Besides, party-controlled districting hides a more corrupting practice than simply trying to grab seats. It allows the Democratic and Republican leaders to put seats up for sale.

Say, for example, you’re a Democrat about to be termed out of the Assembly, and you don’t want to go home. The state Senate beckons. But another termed-out Democrat is eyeing the Senate seat as well. And it is redistricting time. It sure would be great if the lines were redrawn to eliminate your potential opponent’s strongest base, or even his house. Make the sucker move! But if you want those lines—and even if you want to protect yourself against having your own home drawn out of the district—you’d better pony up. The party leaders need campaign contributions for their own treasuries, and if you spent the last six years cultivating big donors who will also give to the party bosses if you ask them to, you’re sitting pretty. If not, you’re out of luck, and out of a seat.

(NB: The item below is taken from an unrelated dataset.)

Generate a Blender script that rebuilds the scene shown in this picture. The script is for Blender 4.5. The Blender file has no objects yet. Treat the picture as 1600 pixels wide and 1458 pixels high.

Top Democrats like Assembly Speaker Fabian Nuñez are willing to relinquish their considerable power over their colleagues’ districts if they get something for it. What they want, apparently, is more time in the saddle. Weaker term limits. Well, OK. If that’s what it takes. I don’t much like term limits anyway. But most voters do, so tying the two reforms is tricky.

That’s the problem with the current plan to change the way districts are drawn. The lawmakers say they love it. But in fact they may just be trying to love it to death.